The problem is that NATO has no answer for Russia’s now deployed hypersonic missiles which, for all intents and purposes, nullifies NATO air capability in not only Eastern Europe but also in the whole of the Mediterranean. Now that Russia has deployed Kinzhal-capable SU-31k’s to Syria.
The main function of NATO at this point is to be the military arm of the European Union and the transnational globalists (The Davos Crowd) that control it. Under Biden, there is no real foreign policy difference between them. What Davos wants from Biden Davos gets. And what they want is cheap energy for Europe from wherever they can get it and to make energy expensive for everyone else. This is in a vain attempt to now make Europe competitive on the world stage, which currently, it is not.
Nominally, they do this in the name of Climate Change but really it is all about economic and political control by superseding national governments.
Q: Do you think Russia has been successful to form a coalition against the U.S.? For instance, with China and Iran.
A: In a word, yes. Putin has been very successful in securing Russia’s future domestically while also blowing open the foreign policy lies of both Europe and the U.S. It has been the policy goal of the U.S. going back to the Nixon administration (if not earlier) to destroy Russian independence and bring its vast natural resource wealth under the control of Western financial entities.
Putin has very successfully and skillfully managed to thwart nearly every attack on Russia and place it in the position it is in now. Today Russia is the primary diplomatic power in the Middle East (West Asia). It controls the marginal barrel of oil production, in essence dictating terms to OPEC+ while also stitching together central Asia with oil and gas pipelines and power generation stations, nuclear or otherwise, to change the complexion of the entire Asian continent for the next century.
In doing so he has finally broken the West’s obsession with the philosophy of 19th-century British thinker Halford Mackinder who believed that the Heartland – central Asia – was the key to controlling the world economy. If the British could not control it then no one could.
Mackinder’s ideas became the Brzezinski Doctrine of the 1970s and ’80s and the Wolfowitz Doctrine of the turn of the century. It’s this thinking that put the British in Afghanistan in the 19th century and the U.S. there in the 21st.
The key to this was keeping Russia weak, divided and constantly warring against itself and its neighbors.
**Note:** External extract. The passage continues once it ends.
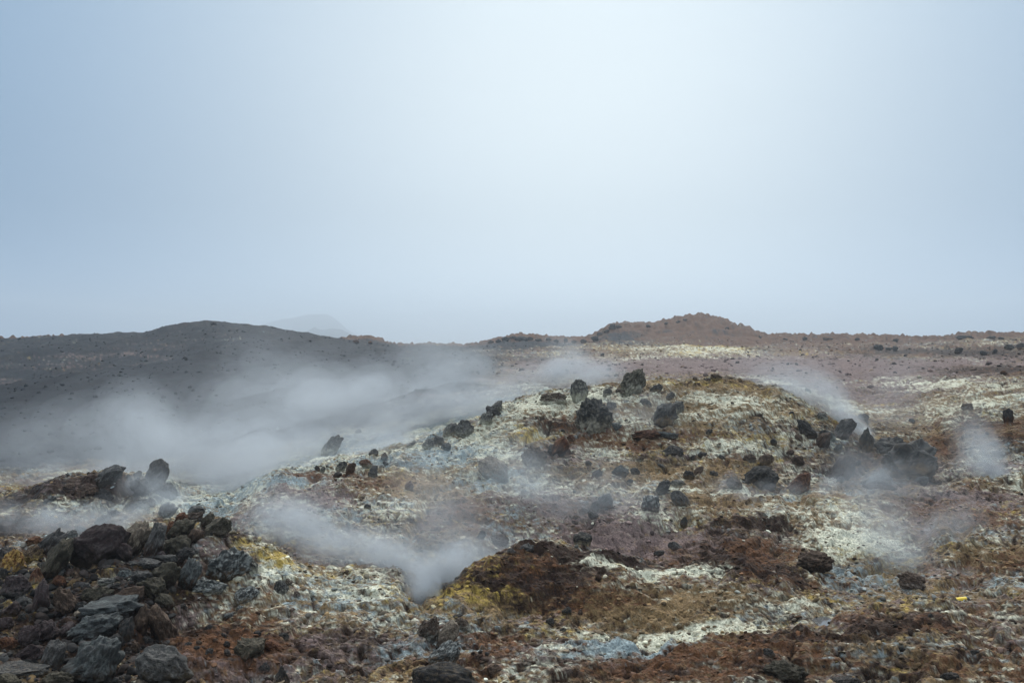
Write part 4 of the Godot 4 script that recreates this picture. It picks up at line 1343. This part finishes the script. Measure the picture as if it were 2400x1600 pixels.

Putin has systematically secured Russia’s borders, rebuilt its military and diplomatic presence and balanced the country’s books to the point where it is nearly immune to the ebbs and flows of global capital created by Western central banks.
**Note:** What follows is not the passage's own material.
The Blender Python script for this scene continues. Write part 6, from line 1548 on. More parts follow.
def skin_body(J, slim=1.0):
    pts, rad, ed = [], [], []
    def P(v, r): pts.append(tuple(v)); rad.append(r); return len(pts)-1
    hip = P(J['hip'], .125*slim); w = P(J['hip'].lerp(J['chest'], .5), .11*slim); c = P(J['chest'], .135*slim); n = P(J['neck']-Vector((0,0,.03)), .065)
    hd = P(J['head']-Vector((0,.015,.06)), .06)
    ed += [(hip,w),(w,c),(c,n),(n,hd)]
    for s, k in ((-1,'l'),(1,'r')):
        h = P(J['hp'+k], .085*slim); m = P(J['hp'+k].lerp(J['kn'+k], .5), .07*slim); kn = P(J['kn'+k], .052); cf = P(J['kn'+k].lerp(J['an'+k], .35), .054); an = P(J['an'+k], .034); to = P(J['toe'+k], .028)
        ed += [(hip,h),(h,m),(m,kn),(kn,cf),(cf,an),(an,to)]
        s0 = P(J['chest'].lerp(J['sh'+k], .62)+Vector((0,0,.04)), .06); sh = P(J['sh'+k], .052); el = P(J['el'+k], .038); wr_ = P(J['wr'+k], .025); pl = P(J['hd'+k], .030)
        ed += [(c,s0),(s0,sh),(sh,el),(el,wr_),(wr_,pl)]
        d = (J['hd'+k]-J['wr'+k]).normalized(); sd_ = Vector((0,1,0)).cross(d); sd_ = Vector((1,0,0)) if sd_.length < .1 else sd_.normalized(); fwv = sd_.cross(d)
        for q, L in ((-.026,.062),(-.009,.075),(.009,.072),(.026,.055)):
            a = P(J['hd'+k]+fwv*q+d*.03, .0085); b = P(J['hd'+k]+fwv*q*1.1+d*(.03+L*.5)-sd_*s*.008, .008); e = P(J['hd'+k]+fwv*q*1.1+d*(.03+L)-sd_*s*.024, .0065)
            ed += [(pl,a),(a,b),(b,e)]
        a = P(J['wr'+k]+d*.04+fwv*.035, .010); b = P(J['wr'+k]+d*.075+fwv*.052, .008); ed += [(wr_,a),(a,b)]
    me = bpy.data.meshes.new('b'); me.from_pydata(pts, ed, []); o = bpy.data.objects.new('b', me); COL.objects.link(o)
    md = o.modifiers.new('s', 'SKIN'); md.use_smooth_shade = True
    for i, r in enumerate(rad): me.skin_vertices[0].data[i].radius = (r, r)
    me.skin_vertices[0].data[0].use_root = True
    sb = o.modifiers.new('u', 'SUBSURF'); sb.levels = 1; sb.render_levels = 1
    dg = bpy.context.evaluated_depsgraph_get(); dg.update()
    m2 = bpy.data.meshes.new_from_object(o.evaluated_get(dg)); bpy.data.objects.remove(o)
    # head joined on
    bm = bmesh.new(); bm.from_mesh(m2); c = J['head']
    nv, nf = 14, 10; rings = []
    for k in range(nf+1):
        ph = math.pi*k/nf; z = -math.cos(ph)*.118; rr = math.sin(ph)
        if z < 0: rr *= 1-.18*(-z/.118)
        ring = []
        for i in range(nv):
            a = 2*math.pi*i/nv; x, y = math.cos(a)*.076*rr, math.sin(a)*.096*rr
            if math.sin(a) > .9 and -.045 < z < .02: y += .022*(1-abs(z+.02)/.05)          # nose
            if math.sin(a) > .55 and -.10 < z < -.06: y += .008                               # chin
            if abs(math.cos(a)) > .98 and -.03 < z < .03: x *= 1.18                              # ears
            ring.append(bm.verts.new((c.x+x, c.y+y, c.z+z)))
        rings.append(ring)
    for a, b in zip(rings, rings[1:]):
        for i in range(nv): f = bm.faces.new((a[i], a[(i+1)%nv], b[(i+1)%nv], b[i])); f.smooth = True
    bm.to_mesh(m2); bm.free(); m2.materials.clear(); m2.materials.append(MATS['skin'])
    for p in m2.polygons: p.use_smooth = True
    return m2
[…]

Its partnerships with Iran and China are designed, in my opinion, to have a rising tide lift all boats while at the same time keeping both Europe and the U.S., despite their hostility from imploding completely in case anyone else, possibly China, gets any ideas about replacing the U.S.-European conglomeration with their own.
That’s also why I think Putin took the meeting with Biden, to begin the process of de-escalating dangerous situations which could easily lead to a global conflict that kills tens of millions.
Let’s hope that everyone involved in the folly that was the buildup to war in Ukraine now properly understands this point.